Literasi Budaya: Program edukasi untuk memperkenalkan pentingnya kolaborasi kepada generasi muda, baik di sekolah maupun di komunitas.
Advokasi Kebijakan: Mengorganisir pertemuan dengan pemerintah untuk mengadvokasi kebijakan yang mendukung ekosistem seni yang berkelanjutan.
“Seni yang Menghidupi, Bukan Hanya Dihidupi”
Kesenian dan kebudayaan adalah cermin peradaban. Jika cermin itu retak karena fragmentasi, tugas kita bukan membuangnya, tetapi merakitnya kembali, pecahan demi pecahan, hingga menciptakan refleksi yang lebih utuh.
Kita mungkin datang dari akar yang berbeda,
Tumbuh di tanah yang berbeda,
Tapi kita semua menghadap ke langit yang sama—langit kebudayaan yang luas.

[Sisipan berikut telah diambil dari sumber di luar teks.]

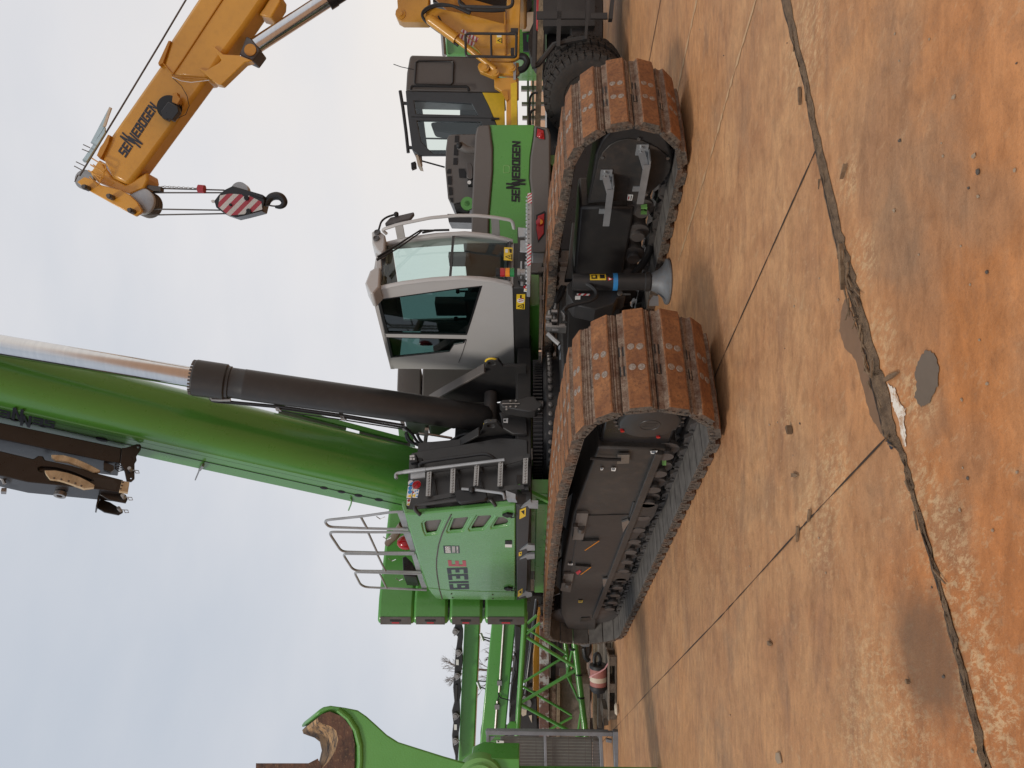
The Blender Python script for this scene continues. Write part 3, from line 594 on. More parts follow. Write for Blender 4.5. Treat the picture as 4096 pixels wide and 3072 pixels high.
def patch(b, a0, a1, z0, z1, r, t=.003):
    n = 6; A = [V((jx, jy, 0)) + (cdir*math.cos(a) + sdv*math.sin(a))*r for a in [a0 + (a1 - a0)*k/n for k in range(n + 1)]]
    for p, q in zip(A, A[1:]): b.prism([p + V((0, 0, z0)), q + V((0, 0, z0)), q + V((0, 0, z1)), p + V((0, 0, z1))], (cdir*t))
b = MB(W); b.use('sticker_yellow'); patch(b, .2, 1.1, .72, .90, .098); b.use('black'); patch(b, .35, .9, .82, .885, .1005); b.use('sticker_yellow'); patch(b, .5, .75, .84, .87, .103); b.use('black'); patch(b, .4, .95, .735, .79, .1005); b.build('warning_sticker', None, jack)
b = MB(W); b.use('lamp_red'); o = V((jx, jy, 0)) + cdir*.1; b.prism([o + sdv*.055 + V((0, 0, .70)), o + sdv*.01 + V((0, 0, .70)), o + sdv*.03 + V((0, 0, .64))], cdir*.004); b.use('white'); b.prism([o + sdv*.045 + V((0, 0, .69)) + cdir*.004, o + sdv*.02 + V((0, 0, .69)) + cdir*.004, o + sdv*.031 + V((0, 0, .66)) + cdir*.004], cdir*.002); b.build('hazard_mark', None, jack)
b = MB(W); P = hp(W, 1, jy + .12, 'L', [(565, 620), (625, 570), (860, 660), (1170, 690), (1180, 730), (1090, 760), (1060, 815), (860, 880), (640, 830), (565, 720)]); b.prism(P, (0, .25, 0)); br = b.build('stabiliser_bracket', 'anthracite', crane, bevel=.012)
b = MB(W); c = hit(W, 1, jy + .10, 'L', 1115, 718); b.cyl(c, c - V((0, .03, 0)), .03, n=12); b.bar(c, c + V((-.02, 0, .0)) + V((0, -.02, -.12)), .012, .012, (0, 1, 0)); b.build('pivot_pin', 'steel', br)
b = MB(W); b.prism(hp(W, 1, jy + .115, 'L', [(652, 740), (708, 738), (705, 775), (650, 778)]), (0, -.004, 0)); b.build('sticker', 'white', br)
stripes('stripe_white_red', (.78, .78, .76), (.55, .02, .04), 22, (.7, 0, .7)); b = MB(W); b.prism(hp(W, 1, jy + .115, 'L', [(670, 715), (805, 718), (805, 735), (672, 732)]), (0, -.004, 0)); b.build('stripe_sticker', 'stripe_white_red', br)
b = MB(W); P = hp(W, 1, jy - .02, 'L', [(640, 545), (640, 580), (690, 590)]); 
for x, y in ((660, 555), (660, 590), (700, 575), (705, 600)): 
    c = hit(W, 1, jy - .03, 'L', x, y); b.cyl(c - V((0, .0, -.02)), c + V((0, 0, -.02)), .014, n=8)
b.build('fitting', 'steel', jack)
b = MB(W); b.tube(hp(W, 1, jy - .05, 'L', [(735, 595), (800, 620), (870, 680), (880, 740), (820, 790), (700, 815), (560, 850), (530, 900)]), .024, 8, round_=.1); b.build('hydraulic_hose', 'hose', jack)
b = MB(W); pts = hp(W, 1, 7.05, 'L', [(1240, -60), (1330, 0), (1410, 90), (1440, 190), (1410, 320), (1330, 440), (1240, 540)]); b.tube(pts, .045, 12, round_=.2); b.build('hydraulic_hose', 'hose', cb)
for k, P in enumerate(([(520, 640), (470, 720), (445, 820)], [(545, 640), (500, 750), (400, 890)], [(390, 900), (380, 1000), (375, 1090)], [(450, 830), (440, 960), (440, 1110)], [(520, 900), (545, 960), (540, 1010)], [(370, 1130), (430, 1190), (490, 1240)])):
    b = MB(W); b.tube(hp(W, 1, 7.5, 'L', P), .026 if k < 2 else .03, 8, round_=.08); b.build('hydraulic_hose' if k < 2 else 'coupling', 'hose' if k < 2 else 'steel', cb)
b = MB(W); b.prism(hp(W, 1, 7.5, 'L', [(355, 1100), (555, 1110), (555, 1128), (355, 1120)]), (0, -.12, 0))
for x, y in ((380, 960), (380, 1040), (440, 900), (440, 1000), (520, 1050), (450, 1080)):
    c = hit(W, 1, 7.44, 'L', x, y); b.cyl(c + V((0, 0, -.03)), c + V((0, 0, .04)), .030, n=8)
b.build('coupling_bracket', 'steel', cb)
# ---- slewing ring
b = MB(W); b.lathe([(.80, 0), (.93, 0), (.95, .02), (.95, .20), (.90, .24), (.80, .24)], (4.75, 9.2, 1.17), (0, 0, 1), 64); sr = b.build('slewing_ring', 'black_paint', crane)
R = []
for k in range(110):
    for f, rr in ((.0, .865), (.18, .905), (.5, .905), (.68, .865)):
        a = 2*PI*(k + f)/110; R.append(V((4.75 + rr*math.cos(a), 9.2 + rr*math.sin(a), 1.42)))
b = MB(W); b.prism(R, (0, 0, .115)); b.build('tooth_ring', 'black_paint', sr)
for k in range(20):
    a = PI + .55 + k*.118
    b = MB(W); c = V((4.75 + .955*math.cos(a), 9.2 + .955*math.sin(a), 1.32)); d = V((math.cos(a), math.sin(a), 0)); b.cyl(c, c + d*.05, .032, n=8); b.cyl(c + d*.05, c + d*.062, .032, .015, n=8); b.build('ring_bolt', 'dark_steel', sr)
# ================================================================== upper carriage
b = MB(MU); b.box((-1.30, -.62, 1.56), (1.30, 3.3, 1.74)); b.box((-.72, -.60, 1.56), (.62, .2, 1.76)); deck = b.build('deck_frame', 'anthracite', crane, bevel=.01)
b = MB(MU); b.box((-1.0, .0, 1.36), (-.5, 2.6, 1.55)); b.box((-1.25, -.2, 1.30), (-.95, 3.0, 1.50)); b.box((1.08, -1.25, 1.45), (1.62, 2.5, 1.62)); b.build('lower_frame', 'green', crane, bevel=.01)
b = MB(MU); P = hp(MU, 1, -.68, 'D', [(1030, 620), (1060, 615), (1255, 640), (1265, 800), (1140, 795), (1055, 745), (1045, 660)]); b.prism(P, (0, .06, 0)); b.build('front_panel', 'anthracite', crane, bevel=.01)
b = MB(MU); P = hp(MU, 1, -.69, 'D', [(1065, 675), (1105, 670), (1103, 710), (1065, 708)]); b.prism(P, (0, -.004, 0)); b.use('black'); c = sum(P, V())/4; b.cyl(c - V((0, .004, -.01)), c - V((0, .007, -.01)), .014, n=10); b.build('sticker', 'white', crane)
# boom cheeks with lifting lugs
for p, P, T in ((.44, [(905, 265), (930, 195), (1020, 188), (1060, 240), (1255, 240), (1255, 500), (1000, 540), (700, 545), (480, 505), (820, 300)], .05),
                (-.44, [(890, 768), (905, 715), (930, 704), (1010, 702), (1060, 760), (1240, 790), (1240, 860), (900, 905), (670, 900), (880, 790)], .05)):
    hc_ = hit(MU, 0, p, 'D', *((970, 215) if p > 0 else (962, 735))); hr = .033
    hole = [hc_ + V((0, hr*math.cos(a)*1.2, hr*math.sin(a)*1.5)) for a in [2*PI*k/14 for k in range(14)]]
    b = MB(MU); b.prism(hp(MU, 0, p, 'D', P), (T, 0, 0), [hole]); ch = b.build('boom_cheek', 'anthracite', crane, bevel=.006)
    q = MB(MU); q.tube([hc_ + V((T/2 - .002, (hr + .045)*math.cos(a), (hr + .05)*math.sin(a))) for a in [PI*.55 + PI*.75*k/10 for k in range(11)]], .013, 8); q.build('lug_rim', 'sticker_yellow', ch)
b = MB(MU); A = hp(MU, 0, .44, 'D', [(930, 260), (470, 520)]); b.bar(A[0] + V((.0, -.02, .03)), A[1] + V((.0, -.02, .03)), .14, .03, (0, -.5, .8)); b.build('cheek_flange', 'taupe', crane, bevel=.004)
b = MB(MU); A = hp(MU, 0, -.44, 'D', [(880, 775), (660, 905)]); b.bar(A[0] + V((-.02, -.02, .02)), A[1] + V((-.02, -.02, .02)), .12, .03, (0, -.5, .8)); b.build('cheek_flange', 'anthracite', crane, bevel=.004)
b = MB(MU); b.box((-.40, .15, 1.74), (.48, .25, 2.6)); b.build('bulkhead', 'black_paint', crane)
b = MB(MU); b.tube(hp(MU, 1, .05, 'D', [(1045, 450), (1120, 470), (1190, 450)]), .03, 8); b.tube(hp(MU, 1, .05, 'D', [(1050, 480), (1120, 500), (1195, 480)]), .03, 8); b.build('hydraulic_hose', 'hose', crane)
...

Karena pada akhirnya, seni bukan soal siapa yang tampil paling terang, tetapi bagaimana kita semua saling menerangi.
Bukan tentang siapa yang berbicara paling lantang, tetapi bagaimana suara-suara kecil menemukan gema dalam kebersamaan.
“Dari resonansi yang sederhana, lahirlah simfoni yang menggetarkan dunia.” (*)
Padang, 31 Januari 2025.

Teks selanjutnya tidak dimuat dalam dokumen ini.